The assembly elections in Bihar are due in 2020. The GA comprising the RJD, JD(U) and Congress had won 178 out of 243 seats while the BJP could win 53 seats only in the last state polls. The JD(U) returned to the NDA’s fold in 2017. The alliance, also comprising the Lok Janshakti Party (LJP), won a whopping 39 out of 40 Lok Sabha seats in 2019, almost clean-sweeping the polls.

“The BJP’s demand for NRC is irking,” a JD(U) leader, who did not want to be named, said.

“The 2020 polls are knocking at the doors and such announcements will only displease the minorities, who have in the LS polls, voted for NDA in large numbers,” he added.

The JD(U)’s prominent Muslim face Baliyawi went on to seek NRC across the country. “Muslims in Seemanchal are not afraid of NRC but my question is why the minorities are being targeted through such absurd steps,” he asked.

Another senior JD(U) leader and Bihar industries minister Shyam Rajak said there is no outsider or foreigner in Bihar. “All those living here are Biharis,” he said.

Bihar chief minister Nitish Kumar, who is also the JD(U) president, has repeatedly said that his party is not in favour of NRC.

“NRC is a very sensitive issue and it was implemented in Assam following clearance from the Supreme Court.
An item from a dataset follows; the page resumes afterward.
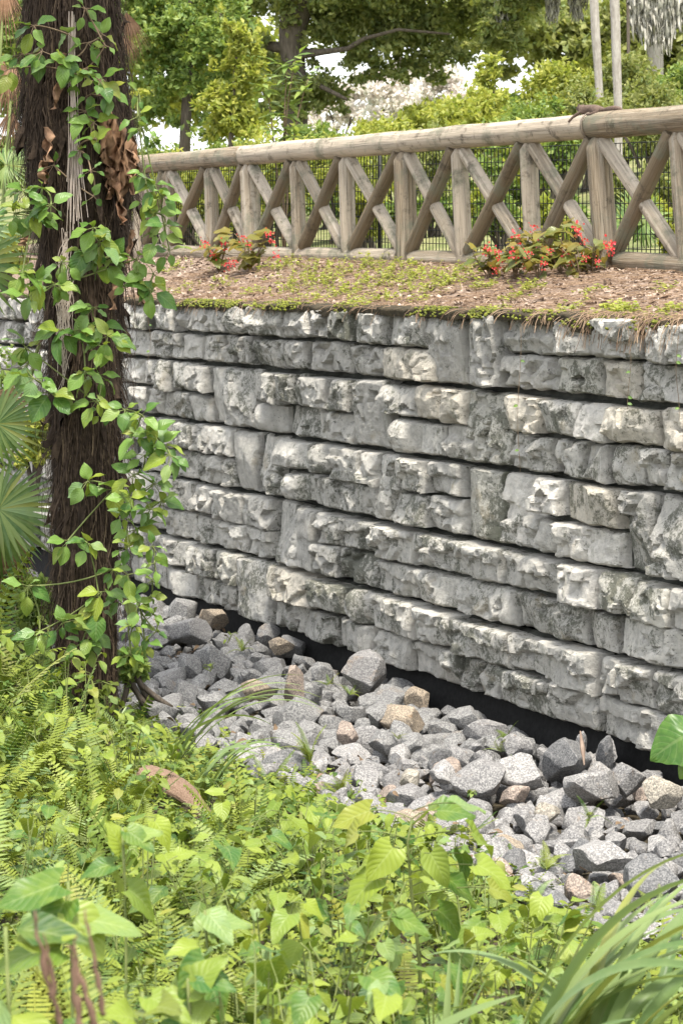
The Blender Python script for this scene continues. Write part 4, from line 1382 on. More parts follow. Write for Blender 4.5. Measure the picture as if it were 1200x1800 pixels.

But there is no need for NRC in Bihar or other states in the country. Our party is fully against sending citizens outside the country in the name of NRC,” said JD(U)’s principal general secretary Tyagi.

Prashant Kishor, who is an election strategist and close aide of Nitish Kumar, had two days ago opposed NRC, saying that it is a ‘botched up’ process meant to leave lakhs of people as foreigners in their own country.